On pourrait ainsi trouver de l’espace pour accueillir 1000 personnes ici où là, selon la bonne volonté des communes, mais, pour Jean-Pierre Clarac, cela ne résout pas le problème à long terme. « Il faut que la Côte d’Azur quitte son aire pour inventer de nouveaux territoires. Monaco le fait, et prévoit des îles pour doubler sa surface.
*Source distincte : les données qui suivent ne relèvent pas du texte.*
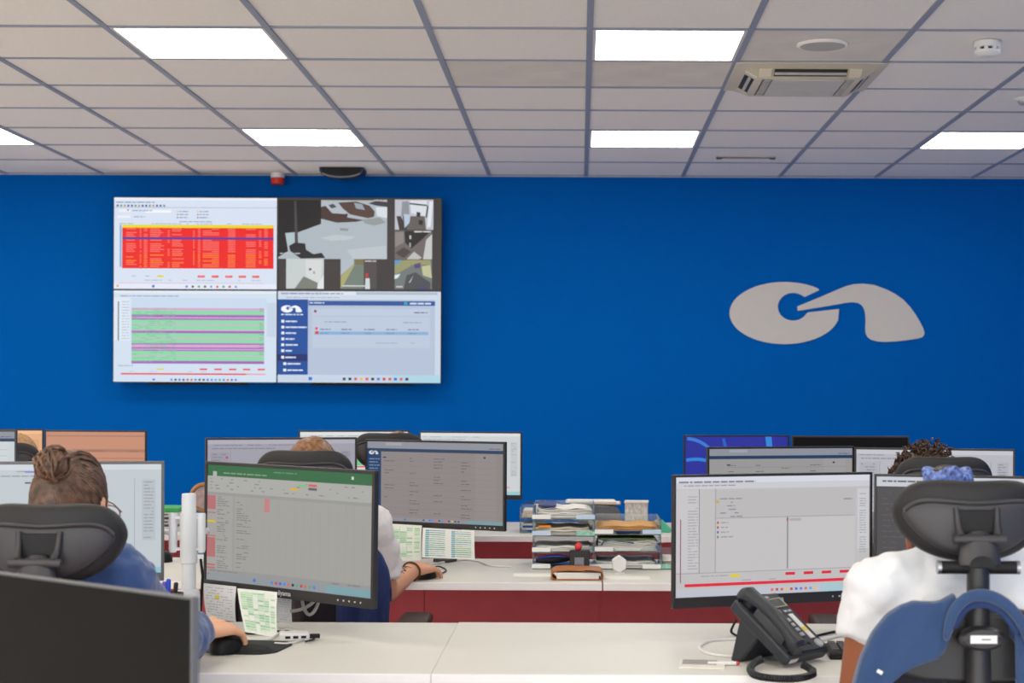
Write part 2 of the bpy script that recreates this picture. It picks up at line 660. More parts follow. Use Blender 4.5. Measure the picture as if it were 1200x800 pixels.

En dessous d’une ligne Grasse-Vence, on peut plus rien faire, il faut investir de nouveaux territoires vers l’ouest, au-dessus de Grasse, vers St Vallier, Courmes, St Jeannet, le plateau de Caussol ». Et Clarac de donner l’exemple de Sophia-Antipolis : « à son époque, c’était un nouveau territoire, on n’a marché sur les pieds de personne, et sur 500 hectares, on a pu créer 30000 emplois et 45000 logements, entourés de 2000 hectares de parc. » Philippe Perret, adjoint au maire de Vence délégué aux sports et à l’environnement, donc directement concerné par les visions utopiques de l’urbaniste, ne l’entend pas de cette oreille : « On a clairement atteint les limites du territoire, en terme d’habitants comme d’infrastructures publiques ». Dans les années 70, explique-t-il, Vence avait un projet de ville nouvelle sur le modèle de Carros, au Plan des Noves vers le col de Vence. « Finalement, ça ne s’est pas fait. Et heureusement : on a découvert par la suite que le Plan des Noves était le réceptacle des eaux de pluie ». « Entre Revest (lire par ailleurs) et le projet de Clarac, je choisis nettement Revest », conclut-il.